McMullen's gritty style adds a little spice to RowHome's unabashed "feel-good" flavor.
"When we profile people we try to keep politics out of it," Rhoades said. "We are completely bipartisan. We don't care who hates who. We want to know about your family and how you got here. What are your passions? We want to know what you are doing for the community."
"This neighborhood has been around for a long time and people should be proud of their homes," said Jackson, 48, who has done some research into the origins of the rowhouse. "The row home is to Philadelphia what the brownstone is to New York."
The rowhouse originated in England as a way to solve the housing crisis that followed London's Great Fire of 1666. The economical design migrated to the New World along with hundreds of thousands of immigrants. But nowhere was the rowhouse concept more thoroughly embraced than in Philadelphia. About 500,000 of them were built in Philadelphia between the Civil War and 1920 to meet the demands of a fast-growing industrial city.
The rowhouse design worked so well here that Philadelphia displayed one as a "model workingman's home" at the 1893 World's Columbian Exposition in Chicago.
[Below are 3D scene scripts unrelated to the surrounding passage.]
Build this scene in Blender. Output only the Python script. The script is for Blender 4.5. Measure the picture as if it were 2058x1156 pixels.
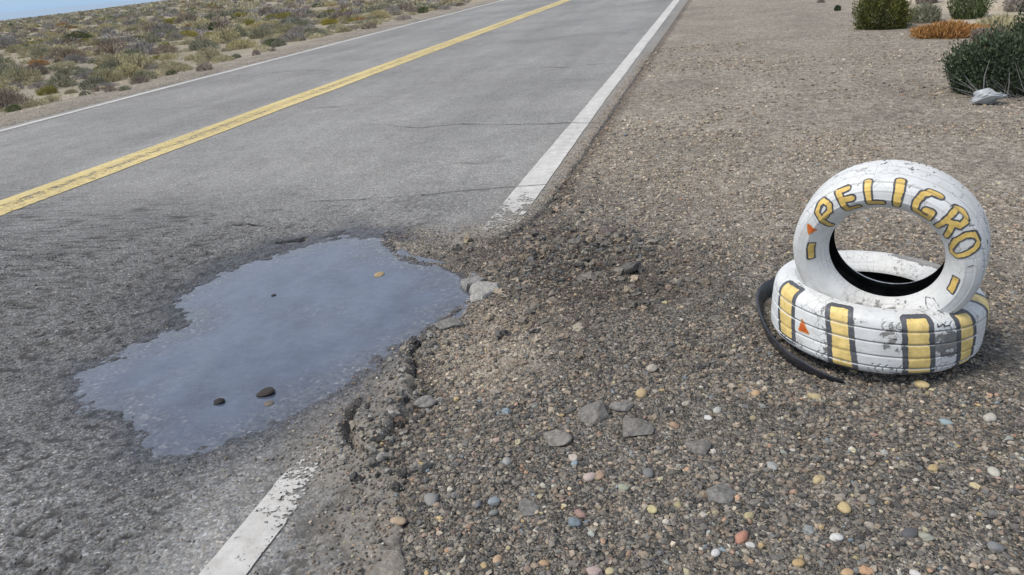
import bpy, math
import numpy as np
from mathutils import Matrix, Vector

scene = bpy.context.scene
for _o in list(bpy.data.objects):
    bpy.data.objects.remove(_o)
RNG = np.random.default_rng(7)

# ------------------------------------------------------------------ camera
CAM_H = 1.2
I_AX = np.array([0.96720282, 0.23862094, -0.08705603])
J_AX = np.array([-0.01499912, 0.39578953, 0.91821875])
F_AX = np.array([-0.25356208, 0.886798, -0.38638786])
PW, PH, FPX = 2058, 1156, 1546.0
cam_data = bpy.data.cameras.new('camera')
cam = bpy.data.objects.new('camera', cam_data)
scene.collection.objects.link(cam)
cam_data.sensor_width = 36.0
cam_data.sensor_fit = 'HORIZONTAL'
cam_data.lens = FPX/PW*36.0
cam_data.clip_start = 0.05
cam_data.clip_end = 200000.0
cam.matrix_world = Matrix(((I_AX[0], J_AX[0], -F_AX[0], 0.0), (I_AX[1], J_AX[1], -F_AX[1], 0.0),
                           (I_AX[2], J_AX[2], -F_AX[2], CAM_H), (0, 0, 0, 1)))
scene.camera = cam

# ------------------------------------------------------------------ sky, sun, exposure (thin high cloud: soft light)
SUN_EL, SUN_AZ = math.radians(55), math.radians(-125)   # azimuth from +Y towards +X
world = bpy.data.worlds.new('World')
scene.world = world
world.use_nodes = True
wn = world.node_tree
sky = wn.nodes.new('ShaderNodeTexSky')
sky.sky_type = 'NISHITA'
sky.sun_disc = False
sky.sun_elevation = SUN_EL
sky.sun_rotation = SUN_AZ
sky.air_density = 1.0
sky.dust_density = 0.4
sky.ozone_density = 2.0
# thin veil of high cloud: greyer overhead, soft pale blue haze all round the horizon
hs = wn.nodes.new('ShaderNodeHueSaturation')
hs.inputs['Saturation'].default_value = 0.45
wn.links.new(sky.outputs['Color'], hs.inputs['Color'])
geo = wn.nodes.new('ShaderNodeNewGeometry')
sep = wn.nodes.new('ShaderNodeSeparateXYZ')
wn.links.new(geo.outputs['Incoming'], sep.inputs[0])
up = wn.nodes.new('ShaderNodeMapRange')
up.inputs['From Min'].default_value = 0.0
up.inputs['From Max'].default_value = -0.22
up.inputs['To Min'].default_value = 1.0
up.inputs['To Max'].default_value = 0.0
wn.links.new(sep.outputs['Z'], up.inputs['Value'])
mx = wn.nodes.new('ShaderNodeMix')
mx.data_type = 'RGBA'
wn.links.new(up.outputs[0], mx.inputs[0])
wn.links.new(hs.outputs['Color'], mx.inputs[6])
mx.inputs[7].default_value = (1.95, 2.80, 3.85, 1)
wn.links.new(mx.outputs[2], wn.nodes['Background'].inputs['Color'])
wn.nodes['Background'].inputs['Strength'].default_value = 0.10
sun_data = bpy.data.lights.new('sun', 'SUN')
sun_data.energy = 1.5
sun_data.angle = math.radians(20)
sun_data.color = (1.0, 0.93, 0.82)
sun = bpy.data.objects.new('sun', sun_data)
scene.collection.objects.link(sun)
sdir = Vector((math.sin(SUN_AZ)*math.cos(SUN_EL), math.cos(SUN_AZ)*math.cos(SUN_EL), math.sin(SUN_EL)))
sun.rotation_euler = (-sdir).to_track_quat('-Z', 'Y').to_euler()
sun.location = (0, 0, 30)
scene.view_settings.view_transform = 'Standard'
scene.view_settings.look = 'None'
scene.view_settings.exposure = 1.0
scene.view_settings.gamma = 1.0
scene.view_settings.use_curve_mapping = False
scene.cycles.use_denoising = True
scene.cycles.max_bounces = 6
scene.cycles.diffuse_bounces = 3
scene.cycles.glossy_bounces = 3
scene.cycles.transparent_max_bounces = 12

# ------------------------------------------------------------------ maths
CAM = np.array([0, 0, CAM_H])
def proj(P):
    P = np.atleast_2d(P)-CAM
    z = P@F_AX
    zz = np.where(np.abs(z) < 1e-6, 1e-6, z)
    return PW/2+FPX*(P@I_AX)/zz, PH/2-FPX*(P@J_AX)/zz, z
def _h(ix, iy, seed):
    n = (ix.astype(np.int64)*374761393+iy.astype(np.int64)*668265263+seed*974634777) & 0xffffffff
    n = ((n ^ (n >> 13))*1274126177) & 0xffffffff
    n = (n ^ (n >> 16)) & 0xffffff
    return n/float(0xffffff)
def vnoise(x, y, seed=0):
    x = np.asarray(x, float); y = np.asarray(y, float)
    ix, iy = np.floor(x), np.floor(y)
    fx, fy = x-ix, y-iy
    fx = fx*fx*(3-2*fx); fy = fy*fy*(3-2*fy)
    a = _h(ix, iy, seed); b = _h(ix+1, iy, seed); c = _h(ix, iy+1, seed); d = _h(ix+1, iy+1, seed)
    return (a*(1-fx)+b*fx)*(1-fy)+(c*(1-fx)+d*fx)*fy*1.0
def fbm(x, y, seed=0, oct=4):
    s = 0; amp = .5; tot = 0
    for o in range(oct):
        s = s+amp*(vnoise(x*2**o+17*o, y*2**o-9*o, seed+o)*2-1); tot += amp; amp *= .5
    return s/tot
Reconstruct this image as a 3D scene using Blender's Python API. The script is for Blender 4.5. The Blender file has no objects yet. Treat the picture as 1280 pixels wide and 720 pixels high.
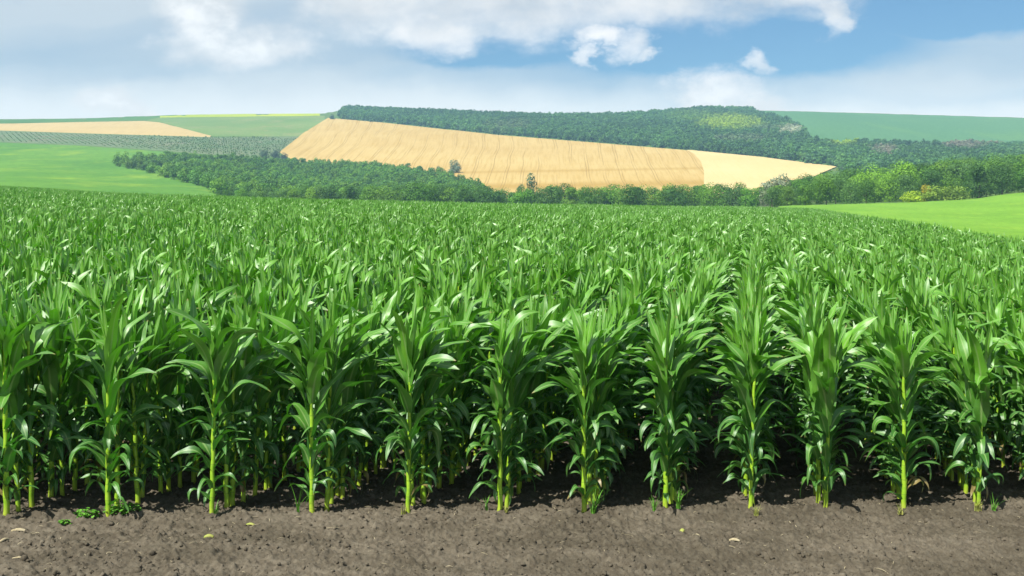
import bpy, math, random
import numpy as np

# ------------------------------------------------------------------ camera, world, sun, exposure
F = 1300.0            # focal length in units of a 1280 wide frame
EL = 243.0            # eye level row
scene = bpy.context.scene
COL = scene.collection
cam_data = bpy.data.cameras.new("camera")
cam = bpy.data.objects.new("camera", cam_data)
COL.objects.link(cam)
cam.location = (0, 0, 0)
cam.rotation_euler = (math.radians(90), 0, 0)
cam_data.sensor_width = 36
cam_data.lens = 36 * F / 1280
cam_data.shift_y = -(360 - EL) / 1280
cam_data.clip_start = 0.1
cam_data.clip_end = 20000
scene.camera = cam

SUN_EL, SUN_FROM = 52.0, -44.0       # degrees up; degrees the sun stands to the left behind the camera
sun_data = bpy.data.lights.new("sun", 'SUN')
sun_data.energy = 5.0
sun_data.angle = math.radians(0.5)
sun_data.color = (1.0, 0.97, 0.91)
sun = bpy.data.objects.new("sun", sun_data)
COL.objects.link(sun)
sun.rotation_euler = (math.radians(90 - SUN_EL), 0, math.radians(SUN_FROM))

world = bpy.data.worlds.new("World")
scene.world = world
world.use_nodes = True


class NT:
    """small helper to write shader node maths"""
    def __init__(s, tree):
        s.t = tree
        s.n = tree.nodes
        s.l = tree.links

    def new(s, typ, **kw):
        n = s.n.new(typ)
        for k, v in kw.items():
            setattr(n, k, v)
        return n

    def put(s, sock, v):
        if hasattr(v, 'is_output') or isinstance(v, bpy.types.NodeSocket):
            s.l.new(v, sock)
        else:
            sock.default_value = v

    def m(s, op, a, b=None, c=None, clamp=False):
        n = s.new('ShaderNodeMath', operation=op, use_clamp=clamp)
        s.put(n.inputs[0], a)
        if b is not None:
            s.put(n.inputs[1], b)
        if c is not None:
            s.put(n.inputs[2], c)
        return n.outputs[0]

    def ramp(s, v, a, b, o0=0.0, o1=1.0, smooth=True):
        n = s.new('ShaderNodeMapRange')
        n.interpolation_type = 'SMOOTHSTEP' if smooth else 'LINEAR'
        s.put(n.inputs['Value'], v)
        n.inputs['From Min'].default_value = a
        n.inputs['From Max'].default_value = b
        n.inputs['To Min'].default_value = o0
        n.inputs['To Max'].default_value = o1
        return n.outputs['Result']

    def mix(s, f, a, b, blend='MIX'):
        n = s.new('ShaderNodeMix', data_type='RGBA', blend_type=blend)
        s.put(n.inputs[0], f)
        s.put(n.inputs[6], a)
        s.put(n.inputs[7], b)
        return n.outputs[2]

    def noise(s, vec, scale, detail=4, rough=0.55, dist=0.0):
        n = s.new('ShaderNodeTexNoise')
        if vec is not None:
            s.l.new(vec, n.inputs['Vector'])
        n.inputs['Scale'].default_value = scale
        n.inputs['Detail'].default_value = detail
        n.inputs['Roughness'].default_value = rough
        n.inputs['Distortion'].default_value = dist
        return n.outputs['Fac']

    def comb(s, x, y, z):
        n = s.new('ShaderNodeCombineXYZ')
        for i, v in enumerate((x, y, z)):
            s.put(n.inputs[i], v)
        return n.outputs[0]

    def sep(s, v):
        n = s.new('ShaderNodeSeparateXYZ')
        s.l.new(v, n.inputs[0])
        return n.outputs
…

The expo celebrating the 400th anniversary of Christopher Columbus' landing in America attracted 46 nations and 27 million spectators.
"A hundred years ago, that row house astonished visitors in Chicago," wrote Ohio State University Professor Steven Conn in his 2001 Christian Science Monitor article, "Ode to the Philly Row House."
"It stood as the signature structure of Philadelphia's industrial neighborhoods and as the manifestation of a particularly American dream."
To this day, the rowhouse remains the dominant architecture used by urban builders, although the contemporary version is commonly called a town house.
Jackson said that in the early days, advertisers often urged changing the magazine's name to Philadelphia Town House. They stuck to their guns, and I'm glad they did.
A rowhouse is defined as one of a line of houses joined to each other by their side walls. A town house is no different. It only sounds more hoity-toity.